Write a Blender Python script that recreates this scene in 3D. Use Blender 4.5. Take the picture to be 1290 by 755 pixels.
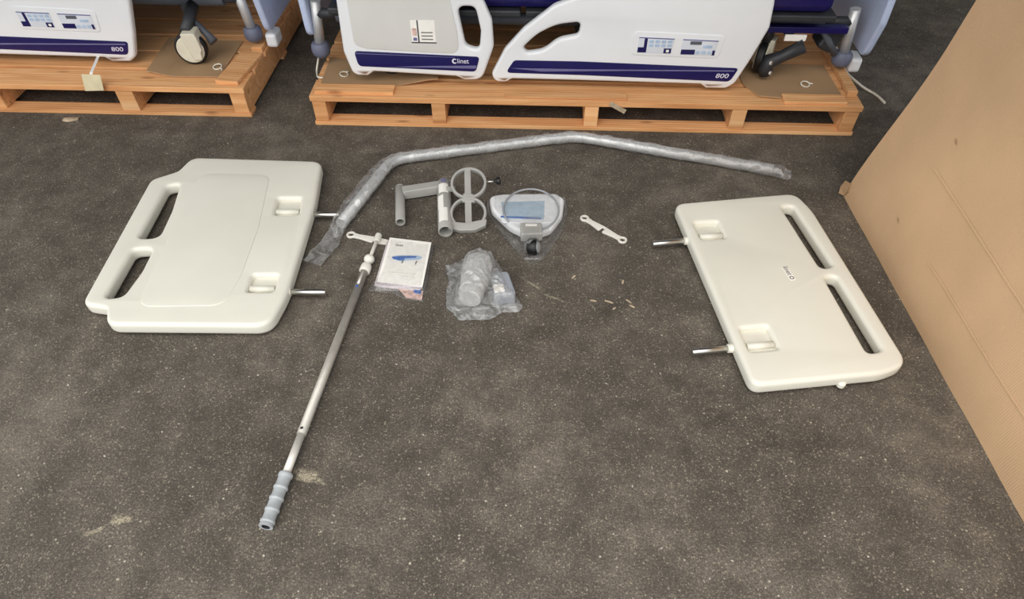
import bpy, bmesh, math, random
from mathutils import Vector, Matrix, noise
PI = math.pi
R = math.radians
scene = bpy.context.scene
for o in list(bpy.data.objects):
    bpy.data.objects.remove(o, do_unlink=True)
C = scene.collection

# ------------------------------------------------------------------ camera
cam_d = bpy.data.cameras.new('camera')
cam = bpy.data.objects.new('camera', cam_d); C.objects.link(cam)
cam.location = (0, 0, 1.5)
cam.rotation_euler = (R(90 - 50), 0, 0)
cam_d.sensor_width = 36
cam_d.lens = 829 / 1290 * 36
cam_d.shift_y = (452 - 377.5) / 1290
cam_d.clip_start = 0.02
scene.camera = cam

# ------------------------------------------------------------------ light
world = bpy.data.worlds.new('overcast'); scene.world = world
world.use_nodes = True
wn = world.node_tree
wn.nodes['Background'].inputs[0].default_value = (0.93, 0.97, 1.0, 1)
wn.nodes['Background'].inputs[1].default_value = 1.0
sun_d = bpy.data.lights.new('sun', 'SUN'); sun_d.energy = 1.7; sun_d.angle = R(70)
sun_d.color = (1.0, 0.94, 0.86)
sun = bpy.data.objects.new('sun', sun_d); C.objects.link(sun)
sun.rotation_euler = (R(28), R(-16), 0)
sun.location = (0, -3, 6)
vs = scene.view_settings
vs.view_transform = 'Standard'; vs.look = 'None'; vs.gamma = 1; vs.use_curve_mapping = False
vs.exposure = 0.38

# ------------------------------------------------------------------ materials
def srgb(r, g, b):
    f = lambda c: (c / 255 / 12.92) if c / 255 <= 0.04045 else ((c / 255 + 0.055) / 1.055) ** 2.4
    return (f(r), f(g), f(b), 1)
class NT:
    def __init__(s, name):
        s.m = bpy.data.materials.new(name); s.m.use_nodes = True
        s.t = s.m.node_tree; s.b = s.t.nodes['Principled BSDF']; s.out = s.t.nodes['Material Output']
    def n(s, kind, **kw):
        n = s.t.nodes.new(kind)
        for k, v in kw.items():
            if k in n.inputs.keys(): n.inputs[k].default_value = v
            else: setattr(n, k, v)
        return n
    def l(s, a, b): s.t.links.new(a, b)
    def math(s, op, a, b=None, clamp=False):
        n = s.t.nodes.new('ShaderNodeMath'); n.operation = op; n.use_clamp = clamp
        for i, v in enumerate((a, b)):
            if v is None: continue
            if hasattr(v, 'links'): s.l(v, n.inputs[i])
            else: n.inputs[i].default_value = v
        return n.outputs[0]
    def mix(s, f, a, b):
        n = s.t.nodes.new('ShaderNodeMix'); n.data_type = 'RGBA'
        for i, v in ((0, f), (6, a), (7, b)):
            if hasattr(v, 'links'): s.l(v, n.inputs[i])
            else: n.inputs[i].default_value = v
        return n.outputs[2]
    def ramp(s, fac, stops):
        n = s.t.nodes.new('ShaderNodeValToRGB'); e = n.color_ramp.elements
        while len(e) < len(stops): e.new(0.5)
        for i, (p, c) in enumerate(stops): e[i].position = p; e[i].color = c
        s.l(fac, n.inputs[0]); return n.outputs[0]
    def coord(s, scale=(1, 1, 1), rnd=False):
        tc = s.n('ShaderNodeTexCoord'); mp = s.n('ShaderNodeMapping'); mp.inputs['Scale'].default_value = scale
        s.l(tc.outputs['Object'], mp.inputs[0])
        if rnd:
            oi = s.n('ShaderNodeObjectInfo'); cv = s.n('ShaderNodeCombineXYZ')
            m = s.math('MULTIPLY', oi.outputs['Random'], 37.0)
            for i in range(3): s.l(m, cv.inputs[i])
            s.l(cv.outputs[0], mp.inputs['Location'])
        return mp.outputs[0]
    def bump(s, h, strength=0.3, dist=0.002):
        b = s.n('ShaderNodeBump', Strength=strength, Distance=dist)
        s.l(h, b.inputs['Height']); s.l(b.outputs[0], s.b.inputs['Normal'])
M = {}
def plain(key, col, rough=0.5, metal=0.0, var=0.06, scale=30, bump=0.0, spec=0.5):
    k = NT(key); k.b.inputs['Roughness'].default_value = rough; k.b.inputs['Metallic'].default_value = metal
    k.b.inputs['Specular IOR Level'].default_value = spec
    v = k.coord((1, 1, 1), True); nz = k.n('ShaderNodeTexNoise', Scale=scale, Detail=4.0); k.l(v, nz.inputs['Vector'])
    lo = tuple(c * (1 - var * 2) for c in col[:3]) + (1,); hi = tuple(min(1, c * (1 + var)) for c in col[:3]) + (1,)
    k.l(k.ramp(nz.outputs[0], [(0.3, lo), (0.7, hi)]), k.b.inputs['Base Color'])
    if bump: k.bump(nz.outputs[0], bump, 0.001)
    M[key] = k.m; return k.m
plain('cream_plastic', srgb(231, 228, 215), 0.38, var=0.015, scale=6)
plain('field_plastic', srgb(228, 225, 212), 0.42, var=0.015, scale=9)
plain('inset_plastic', srgb(214, 212, 207), 0.45, var=0.02, scale=9)
plain('panel_grey', srgb(216, 220, 228), 0.4, var=0.02)
plain('cup_grey', srgb(196, 196, 194), 0.45, var=0.04)
plain('adapter_grey', srgb(158, 163, 172), 0.45, var=0.04)
plain('print_faint', srgb(226, 219, 208), 0.7, var=0.02)
plain('white_plastic', srgb(232, 233, 235), 0.35, var=0.01, scale=8)
plain('wrench_plastic', srgb(232, 228, 218), 0.4, var=0.02)
plain('navy', srgb(26, 22, 84), 0.3, var=0.05)
plain('lilac', srgb(112, 110, 150), 0.35, var=0.05)
plain('lettering_white', srgb(225, 222, 235), 0.5, var=0.01)
plain('lettering_grey', srgb(112, 110, 104), 0.6, var=0.01)
plain('grey_plastic', srgb(170, 168, 163), 0.42, var=0.04, scale=18)
plain('grip_grey', srgb(176, 180, 183), 0.6, var=0.06, scale=60)
plain('tube_grey', srgb(160, 162, 166), 0.4, var=0.04)
plain('bumper_grey', srgb(104, 108, 128), 0.5, var=0.06)
plain('dark_grey', srgb(48, 49, 53), 0.5, var=0.08)
plain('mid_grey', srgb(86, 90, 98), 0.5, var=0.06)
plain('black', srgb(14, 14, 15), 0.45, var=0.08)
plain('steel', srgb(205, 203, 198), 0.28, 1.0, var=0.05, scale=50)
plain('alu', srgb(186, 181, 172), 0.42, 0.45, var=0.05, scale=40)
plain('alu_light', srgb(226, 222, 214), 0.45, 0.3, var=0.04)
plain('silver_tube', srgb(206, 206, 206), 0.35, 0.4, var=0.05, scale=30)
plain('paper', srgb(246, 242, 235), 0.7, var=0.02)
plain('page_edge', srgb(205, 196, 200), 0.8, var=0.1, scale=160)
plain('print_blue', srgb(70, 112, 185), 0.6, var=0.15, scale=120)
plain('print_pale', srgb(176, 196, 220), 0.6, var=0.08)
plain('print_red', srgb(224, 190, 180), 0.6, var=0.2, scale=90)
plain('screen_blue', srgb(178, 197, 212), 0.3, var=0.05)
plain('sheet_blue', srgb(196, 208, 236), 0.35, var=0.03)
plain('tie_white', srgb(226, 220, 204), 0.5, var=0.05)
plain('tag_paper', srgb(228, 214, 176), 0.8, var=0.05)
plain('caster_cream', srgb(222, 216, 196), 0.45, var=0.04)
plain('chip_pale', srgb(196, 176, 148), 0.9, var=0.2)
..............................
**WHAT THE EXERCISE ASKS**
Pictures stay out. Print the data exactly, from its first line through the line containing "scene.camera = cam".

**TASK ANSWER**
Write a Blender Python script that recreates this scene in 3D. Use Blender 4.5. Take the picture to be 1290 by 755 pixels.
import bpy, bmesh, math, random
from mathutils import Vector, Matrix, noise
PI = math.pi
R = math.radians
scene = bpy.context.scene
for o in list(bpy.data.objects):
    bpy.data.objects.remove(o, do_unlink=True)
C = scene.collection

# ------------------------------------------------------------------ camera
cam_d = bpy.data.cameras.new('camera')
cam = bpy.data.objects.new('camera', cam_d); C.objects.link(cam)
cam.location = (0, 0, 1.5)
cam.rotation_euler = (R(90 - 50), 0, 0)
cam_d.sensor_width = 36
cam_d.lens = 829 / 1290 * 36
cam_d.shift_y = (452 - 377.5) / 1290
cam_d.clip_start = 0.02
scene.camera = cam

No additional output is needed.